On the cover of This Is The Modern World, released in the same year, Weller wears a round-necked jumper with arrows on it. On 1978's All Mod Cons he wears a crisp white shirt tucked into sky-blue Sta-Prest trousers, while Foxton wears two-tone shoes, a white jacket and what can only be described as slacks. The record's inner sleeve shows a diagram of a Lambretta, the Mod's vehicle of choice, and a collection of carefully chosen ephemera: singles by cult 1960s Mod band The Creation and Motown act Junior Walker And The All Stars, Union Jack patches, a cappuccino and a photo of Brighton pier. None of this exactly screams punk rock.

After he disbanded The Jam in 1982 and formed the Style Council, Weller continued to plough his own sartorial and stylistic furrow. His genius, though, was to never seem like a man out of time - even, during the Style Council years, when dressed like a 1960s Tour de France competitor or a 1950s Left Bank dandy. Working with him throughout that period on albums like Cafe Bleu, Our Favourite Shop and Confessions Of A Pop Group, Halfon found a man already steeped in pop classicism but always eager to assimilate new influences.

"We were both discovering Blue Note records, so that was the major influence, but peppered with Beatles references. And that's pretty much the way we've gone ever since - maybe less on the Blue Note thing but certainly keeping an eye on the 1960s reference points. But I would hope we give it a contemporary feel as well."

Halfon's favourite album covers are 1984's Cafe Bleu, 1993's Wild Wood (a guitar-playing Weller silhouetted against an open door: his tank-top-and-no-shirt phase) and 1995's Stanley Road, a collage designed in collaboration with Sir Peter Blake and which features at its centre a painting by Blake of Weller as a boy holding a picture of Weller as a man. Stanley Road, by the way, is the street in Woking on which Weller grew up. It was at this point, with the Britpop scene coalescing around him and its leading lights - primarily Liam and Noel Gallagher - paying him homage, that Weller was christened the Modfather.

The name stuck, and for good reason: Weller still lives, works and dresses according to the same Modernist credo that has guided him for over 30 years. "He would be the first to admit it," says Halfon. "You're never going to catch him out of uniform. It's not like he has his stage persona and his day-to-day persona. You're never going to see him going down the newsagent in a tracksuit and a flat cap and a pair of slippers. He is that guy - it's not like Elvis slipping into the jumpsuit before he goes on stage."

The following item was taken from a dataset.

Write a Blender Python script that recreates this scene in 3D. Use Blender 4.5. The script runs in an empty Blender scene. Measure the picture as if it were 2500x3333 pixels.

Noel Gallagher tells a story about Weller visiting him at home in London recently and turning up in a long leather coat, yellow trousers and suede shoes - and leaving his Mini parked in the middle of the road, where it attracted the attention of a parking warden. Robert Wyatt has a more thoughtful take on his friend, saying that "he has achieved something that is almost taboo in rock music: maturity". He could have added that, with the honourable exception of Elvis Costello, Weller is the only musician from the punk era who is still relevant today and will continue to be so tomorrow. Not bad for a man who wears yellow trousers.